C'est un drôle de livre. Ernest Backes, cadre qui fut l'un des responsables de la mise en place du système de clearing international Clearstream (compensation des transactions interbancaires internationales), se fait virer ainsi que le DGA avec lequel il avait travaillé. Ce dernier meurt peu après dans des conditions troublantes. 

Backes ne comprend pas ce qui lui arrive, se révolte contre l'injustice etc. Puis viennent les soupçons : le système ne serait-il pas utilisé à d'autres fins, notamment pour blanchir l'argent de la mafia ? Des salariés de l'entreprise, restés fidèles à leur ancien patron, l'alimentent en informations et documents. Backes stocke des archives. Il connaît par cœur les procédures de Clearstream, puisque c'est lui qui les a conçues ; cela lui permet d'interpréter des listings informatiques qui pour tout autre seraient opaques. Il sert d'informateur à des magistrats, au FBI ; il est mal vu par la profession bancaire, et après une période de chômage il doit trouver un autre métier.

Quand Denis Robert fait sa connaissance la première impression est défavorable : les explications de Backes sont confuses, le personnage semble travaillé par la paranoïa. Des recoupements permettent à Denis Robert de vérifier que les déclarations de Backes, malgré leur étrangeté, sont solidement étayées. Petit à petit, la confiance se crée.

D'où le livre. Certains passages sont lumineux, d'autres confus. Le style est tantôt excellent, tantôt négligé. Le texte tient parfois en éveil comme un roman policier, ou bien il assomme par sa technicité. Les documents photocopiés sont étonnants. Si l'on s'applique, on comprend ce que c'est que le clearing, et on entrevoit les tentations auquel ce système très technique, et donc difficile à comprendre de l'extérieur, a pu donner naissance. 

Le livre démontre que toutes les transactions interbancaires sont "tracées" par les organismes de compensation (Swift, Euroclear, Clearstream). Comment pourrait-il en être autrement, puisqu'il faut que les transactions laissent une trace quelque part ? Il est donc possible, si on a la volonté politique, d'obtenir l'assiette qui permettrait le calcul de la "taxe Tobin" sur les flux de capitaux. 

A la suite de la publication de ce livre, la justice a lancé une enquête sur Clearstream ; certains des dirigeants de l'entreprise ont démissionné pour la durée de l'enquête.

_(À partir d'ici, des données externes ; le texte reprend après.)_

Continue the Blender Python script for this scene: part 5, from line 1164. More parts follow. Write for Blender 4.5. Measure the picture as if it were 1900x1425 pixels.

Les archives accumulées par Backes, son désir persévérant de revanche, auront servi à quelque chose. Les entreprises sont protégées de l'opinion, dans leurs actions plus ou moins répréhensibles, par la technicité des métiers et l'opacité des langages spécialisés ; ici, c'est l'inventeur du procédé lui-même qui a dévoilé ses possibles utilisations mafieuses.